Size of data packets in SSH connection

Damien Miller djm at mindrot.org
Wed Apr 14 15:20:11 EST 2010


On Tue, 13 Apr 2010, david kohn7 wrote:

> >
> > No, the TCP packets can be any size. The SSH packets that they carry
> > must be sized correctly and this depends on the cipher in use. See
> > cipher.c in the OpenSSH source for the list of blocksizes.
> 
> Thank you, i'll look into that.I
>  can access the SSH packet data (via pcap), then this should be sized
> correctly(according to SSH). For example out of 10K connections,
> all SSH packet sizes were a multiple of 4[1], 30 connections had
> packets with odd number of bytes (nearly always sent by the server)
> .
> I'm guessing this could happen at the TCP/IP level (i am seeing this
> in tcpdump) - e.g fragmentation.
> Could this be the reason why I see it? Why would it be so rare?
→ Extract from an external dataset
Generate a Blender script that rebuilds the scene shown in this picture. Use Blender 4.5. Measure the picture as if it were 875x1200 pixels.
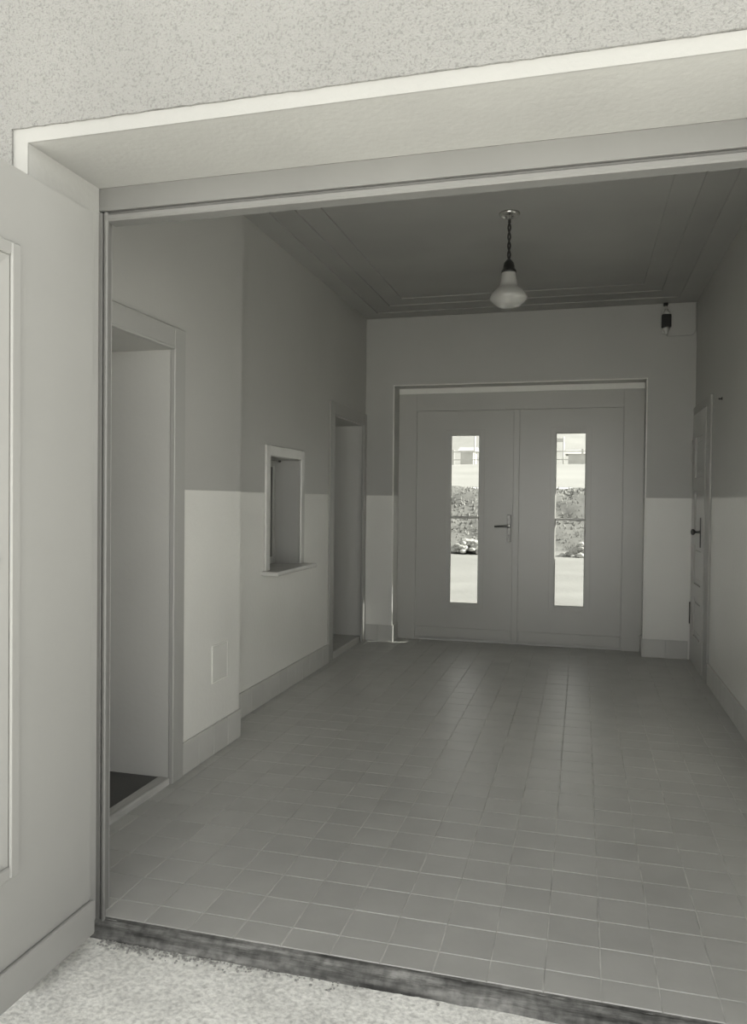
import bpy, bmesh, math, random
from mathutils import Vector, Matrix, noise
random.seed(7)
S = bpy.context.scene
for o in list(bpy.data.objects):
    bpy.data.objects.remove(o, do_unlink=True)
COL = S.collection

# ------------------------------------------------------------------ camera
F_PX, YAW, PITCH, ROLL, EYE = 900.81, -0.26436, -0.016668, -0.010398, 1.3
fw = Vector((math.sin(YAW), math.cos(YAW), 0)); rt = Vector((math.cos(YAW), -math.sin(YAW), 0)); up = Vector((0, 0, 1))
fw, up = fw*math.cos(PITCH) + up*math.sin(PITCH), up*math.cos(PITCH) - fw*math.sin(PITCH)
rt, up = rt*math.cos(ROLL) - up*math.sin(ROLL), up*math.cos(ROLL) + rt*math.sin(ROLL)
cam = bpy.data.cameras.new('camera'); cam_o = bpy.data.objects.new('camera', cam); COL.objects.link(cam_o)
cam.sensor_fit = 'HORIZONTAL'; cam.sensor_width = 36.0; cam.lens = F_PX*36.0/875.0
cam.clip_start = 0.05; cam.clip_end = 500
cam_o.matrix_world = Matrix(((rt.x, up.x, -fw.x, 0), (rt.y, up.y, -fw.y, 0), (rt.z, up.z, -fw.z, EYE), (0, 0, 0, 1)))
S.camera = cam_o

# ------------------------------------------------------------------ world, sun, exposure
W = bpy.data.worlds.new('sky'); S.world = W; W.use_nodes = True
bg = W.node_tree.nodes['Background']; SKY_HAZE, SKY_ZENITH = 1.2, 0.50
# hazy daylight: bright all round the horizon, softer towards the zenith, dull ground tone below
wn = W.node_tree
def wmath(op, a, b=None):
    n = wn.nodes.new('ShaderNodeMath'); n.operation = op
    for i, q in enumerate((a, b)):
        if q is None: continue
        if isinstance(q, (int, float)): n.inputs[i].default_value = q
        else: wn.links.new(q, n.inputs[i])
    return n.outputs[0]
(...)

Before the cipher is brought up the packets are not forced to a cipher
blocksize, so you might be seeing KEXINIT packets or client/server banners.

> [1] If i'm not mistaken, the LCD of all sizes irrespective of
> cipher used is 4

That's true for protocol 2, but protocol 1 has one cipher (DES) with a
shorter blocksize. Occasionally people patch support for the null cipher
into their SSH clients or servers and it has no blocksize either.